Im Bereich der Energiewende entwirft Jarasch das Bild einer Zukunftsmetropole, die sich über »Nahwärmenetze, Mieter*innenstrommodelle, Heizpumpen und Balkonkraftwerke« selbst mit Strom und Wärme versorgt. Diesen Punkt betont auch Grünen-Co-Landeschef Philmon Ghirmai. Zwei Milliarden Euro wolle die Partei in den kommenden drei Jahren in die Hand nehmen, als »Wärmewende-Booster«. Dazu gehöre nicht nur der konsequente Ausbau der erneuerbaren Energien, sondern auch die energetische Gebäudesanierung. Die notwendigen Sanierungen dürften aber nicht finanziell auf die Mieter*innen abgewälzt werden. »Eine energetisch sanierte Wohnung ist kein Luxusgut«, sagt Ghirmai.

Auch beim Thema Verkehr setzt die Parteitagsregie auf die Kraft der Visionen. Bettina Jarasch will demnach eine grüne und entsiegelte Stadt mit flächendeckendem Tempo 30 und mehr Blitzern, guten öffentlichen Anbindungen am Stadtrand und ausschließlich emissionsfreiem Verkehr in der Innenstadt. Das Wort »autofrei« scheint sie bewusst nicht in den Mund nehmen zu wollen – im vergangenen Jahr hatte sich die Mobilitätssenatorin gegen das Anliegen des Volksbegehrens »Berlin autofrei« ausgesprochen.

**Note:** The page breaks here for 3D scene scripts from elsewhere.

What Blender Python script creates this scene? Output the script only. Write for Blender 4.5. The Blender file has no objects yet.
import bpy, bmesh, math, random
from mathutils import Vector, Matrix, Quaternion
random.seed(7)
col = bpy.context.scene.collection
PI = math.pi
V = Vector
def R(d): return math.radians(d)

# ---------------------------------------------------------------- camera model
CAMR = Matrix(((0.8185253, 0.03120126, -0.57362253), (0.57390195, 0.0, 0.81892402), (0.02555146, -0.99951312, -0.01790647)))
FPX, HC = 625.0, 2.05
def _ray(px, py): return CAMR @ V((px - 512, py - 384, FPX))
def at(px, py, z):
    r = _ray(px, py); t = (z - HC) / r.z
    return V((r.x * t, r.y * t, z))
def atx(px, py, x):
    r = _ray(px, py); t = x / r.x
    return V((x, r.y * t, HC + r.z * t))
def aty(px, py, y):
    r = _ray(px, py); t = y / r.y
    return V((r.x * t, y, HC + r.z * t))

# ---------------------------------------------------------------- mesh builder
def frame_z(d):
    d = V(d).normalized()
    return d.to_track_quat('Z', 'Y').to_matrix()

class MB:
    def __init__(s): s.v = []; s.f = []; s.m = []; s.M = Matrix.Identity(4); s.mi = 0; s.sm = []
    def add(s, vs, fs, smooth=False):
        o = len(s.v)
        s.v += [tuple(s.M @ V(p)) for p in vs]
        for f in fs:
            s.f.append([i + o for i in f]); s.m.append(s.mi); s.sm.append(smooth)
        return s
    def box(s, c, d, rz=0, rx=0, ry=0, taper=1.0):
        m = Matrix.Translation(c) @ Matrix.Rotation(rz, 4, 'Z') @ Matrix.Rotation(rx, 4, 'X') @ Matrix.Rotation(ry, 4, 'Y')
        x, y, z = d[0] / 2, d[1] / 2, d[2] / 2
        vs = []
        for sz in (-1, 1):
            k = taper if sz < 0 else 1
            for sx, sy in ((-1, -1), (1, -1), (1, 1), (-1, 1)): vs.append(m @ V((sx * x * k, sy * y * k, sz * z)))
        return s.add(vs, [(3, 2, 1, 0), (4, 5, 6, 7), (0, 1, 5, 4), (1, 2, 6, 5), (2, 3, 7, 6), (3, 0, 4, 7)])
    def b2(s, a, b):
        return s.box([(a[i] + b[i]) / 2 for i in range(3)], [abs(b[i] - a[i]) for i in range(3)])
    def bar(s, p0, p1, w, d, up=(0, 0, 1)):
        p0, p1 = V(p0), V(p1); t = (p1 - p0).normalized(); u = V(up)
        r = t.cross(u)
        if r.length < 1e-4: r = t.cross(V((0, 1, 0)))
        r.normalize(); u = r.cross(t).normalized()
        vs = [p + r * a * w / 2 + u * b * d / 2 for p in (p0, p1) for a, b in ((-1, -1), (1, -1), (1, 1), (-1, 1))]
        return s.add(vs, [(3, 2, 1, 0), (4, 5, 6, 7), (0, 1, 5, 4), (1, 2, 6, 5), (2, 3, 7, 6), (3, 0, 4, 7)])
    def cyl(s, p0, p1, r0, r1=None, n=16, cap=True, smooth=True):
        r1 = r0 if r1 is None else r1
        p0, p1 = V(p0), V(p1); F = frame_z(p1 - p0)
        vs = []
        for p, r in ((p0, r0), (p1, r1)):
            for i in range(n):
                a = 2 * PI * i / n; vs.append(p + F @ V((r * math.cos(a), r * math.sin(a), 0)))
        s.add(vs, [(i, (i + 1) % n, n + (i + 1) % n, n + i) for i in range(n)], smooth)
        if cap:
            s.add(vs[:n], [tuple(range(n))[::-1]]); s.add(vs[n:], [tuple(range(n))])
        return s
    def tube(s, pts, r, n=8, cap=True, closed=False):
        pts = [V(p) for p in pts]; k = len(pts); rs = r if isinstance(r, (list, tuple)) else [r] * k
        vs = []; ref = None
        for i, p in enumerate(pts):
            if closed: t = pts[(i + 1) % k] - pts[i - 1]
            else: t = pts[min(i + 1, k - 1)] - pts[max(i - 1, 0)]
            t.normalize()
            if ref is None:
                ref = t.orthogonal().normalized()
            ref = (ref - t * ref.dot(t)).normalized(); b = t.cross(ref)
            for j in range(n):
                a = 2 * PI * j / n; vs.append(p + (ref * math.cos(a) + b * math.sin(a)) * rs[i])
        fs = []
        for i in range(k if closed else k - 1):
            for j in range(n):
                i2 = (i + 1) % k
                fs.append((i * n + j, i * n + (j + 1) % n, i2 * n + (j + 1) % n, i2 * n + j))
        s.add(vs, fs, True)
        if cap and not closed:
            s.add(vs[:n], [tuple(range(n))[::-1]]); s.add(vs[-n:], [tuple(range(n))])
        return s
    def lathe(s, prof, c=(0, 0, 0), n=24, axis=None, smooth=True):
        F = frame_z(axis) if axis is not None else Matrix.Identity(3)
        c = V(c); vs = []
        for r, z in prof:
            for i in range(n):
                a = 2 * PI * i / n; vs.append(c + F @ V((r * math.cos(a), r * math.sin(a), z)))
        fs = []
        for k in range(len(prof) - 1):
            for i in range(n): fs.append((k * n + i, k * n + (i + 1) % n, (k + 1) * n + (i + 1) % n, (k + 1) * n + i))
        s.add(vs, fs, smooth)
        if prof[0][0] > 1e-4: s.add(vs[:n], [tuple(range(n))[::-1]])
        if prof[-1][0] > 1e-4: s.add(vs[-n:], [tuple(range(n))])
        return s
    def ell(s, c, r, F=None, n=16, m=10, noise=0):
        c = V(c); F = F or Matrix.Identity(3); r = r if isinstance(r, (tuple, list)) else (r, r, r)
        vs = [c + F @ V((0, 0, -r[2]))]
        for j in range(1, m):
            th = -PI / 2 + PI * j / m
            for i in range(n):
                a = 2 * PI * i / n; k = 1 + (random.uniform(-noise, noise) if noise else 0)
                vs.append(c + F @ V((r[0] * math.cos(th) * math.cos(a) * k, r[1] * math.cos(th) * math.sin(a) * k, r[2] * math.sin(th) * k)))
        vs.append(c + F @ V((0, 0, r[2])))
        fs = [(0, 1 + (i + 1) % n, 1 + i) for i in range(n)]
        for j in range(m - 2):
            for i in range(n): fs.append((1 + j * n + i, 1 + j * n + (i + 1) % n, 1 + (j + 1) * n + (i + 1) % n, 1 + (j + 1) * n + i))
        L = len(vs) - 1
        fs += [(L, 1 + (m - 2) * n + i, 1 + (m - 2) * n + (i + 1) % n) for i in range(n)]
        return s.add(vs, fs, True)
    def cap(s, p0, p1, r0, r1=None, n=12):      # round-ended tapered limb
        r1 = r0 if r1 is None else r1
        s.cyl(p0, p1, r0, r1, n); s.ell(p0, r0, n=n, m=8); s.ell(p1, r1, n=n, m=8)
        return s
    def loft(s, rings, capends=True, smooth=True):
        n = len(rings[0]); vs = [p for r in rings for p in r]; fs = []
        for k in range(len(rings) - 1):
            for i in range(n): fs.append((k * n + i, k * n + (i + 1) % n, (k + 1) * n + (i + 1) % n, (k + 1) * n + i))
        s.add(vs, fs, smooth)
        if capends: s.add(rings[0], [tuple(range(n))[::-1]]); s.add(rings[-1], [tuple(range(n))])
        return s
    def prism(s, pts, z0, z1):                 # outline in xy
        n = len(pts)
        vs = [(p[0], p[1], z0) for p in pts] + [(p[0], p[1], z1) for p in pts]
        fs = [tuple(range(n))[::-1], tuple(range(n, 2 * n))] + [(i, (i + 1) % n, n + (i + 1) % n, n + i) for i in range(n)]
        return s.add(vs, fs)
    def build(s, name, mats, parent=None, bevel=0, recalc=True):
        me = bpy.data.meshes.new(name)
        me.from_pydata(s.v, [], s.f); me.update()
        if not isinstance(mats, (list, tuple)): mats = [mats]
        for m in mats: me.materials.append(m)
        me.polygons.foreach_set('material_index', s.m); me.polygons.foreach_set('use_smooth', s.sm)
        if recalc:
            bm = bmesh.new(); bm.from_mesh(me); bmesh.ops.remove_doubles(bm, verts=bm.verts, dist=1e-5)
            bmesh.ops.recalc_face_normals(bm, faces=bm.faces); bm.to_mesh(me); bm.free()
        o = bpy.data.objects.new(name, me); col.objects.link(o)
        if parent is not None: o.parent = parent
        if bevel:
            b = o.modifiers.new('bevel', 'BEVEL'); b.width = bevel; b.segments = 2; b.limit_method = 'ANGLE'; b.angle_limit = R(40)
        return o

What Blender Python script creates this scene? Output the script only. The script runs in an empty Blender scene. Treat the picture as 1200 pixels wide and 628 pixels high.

Das 29-Euro-Ticket gibt es in Jaraschs Vision als bundesweit geltendes Angebot für Bedürftige. »Und nicht nur bis Berlin AB«, distanziert sich Jarasch vom SPD-Vorschlag, zusätzlich zum 49-Euro-Ticket das eigene Hauptstadt-Angebot fortzuführen.

Auffallend wenig Seitenhiebe werden gegen die SPD ausgeteilt, man schießt sich vor allem auf die CDU ein. Etwa mit Blick auf die von der Union losgetretene rassistische Silvesterdebatte oder das Festhalten am Weiterbau der Stadtautobahn A100. »Seit vorgestern kennen wir die Pläne, und ich kann nur sagen: Die sind unterirdisch«, witzelt Co-Landeschefin Susanne Mertens über die CDU-Idee, die Autobahn zu überdachen, sie zu begrünen und dann »Klimaautobahn« zu taufen. Die verkehrspolitische Sprecherin im Abgeordnetenhaus, Antje Kapek, kündigt gleich mal an: »Bevor der Bauabschnitt der A100 gebaut wird, müsst ihr mich erstmal wegtragen.«

Die Parteispitze poliert das Klimaschützer*innen-Image, die Basis hingegen hadert angesichts der von den Grünen im Bund und in Nordrhein-Westfalen verteidigten Räumung des besetzten Dorfes Lützerath mit dem Großen und Ganzen. Einige Delegierte haben sich gelbe Kreuze, das Symbol der Besetzung, um den Hals gehängt oder ans T-Shirt gesteckt. »Wenn jemand sagt, Lützerath ist das falsche Symbol oder die falsche Protestform, kann ich nur antworten: Das ist die falsche Politik«, sagt Elina Schumacher vom Kreisverband Friedrichshain-Kreuzberg. Sie sei bei der Demonstration in Lützerath gewesen, danach hätte sie ganz generell an ihrer Parteimitgliedschaft und an dem Sinn der Landesdelegiertenkonferenz gezweifelt. Sie fordert von den Entscheidungsträger*innen eine Politik, die einer Klimaschutzpartei gerecht werde.

So unzufrieden ist die Basis dann aber doch nicht, jedenfalls nicht mit ihrer Kandidatin für den Chefinnensessel im Roten Rathaus: Jaraschs Rede erntet langen Applaus und stehende Ovationen.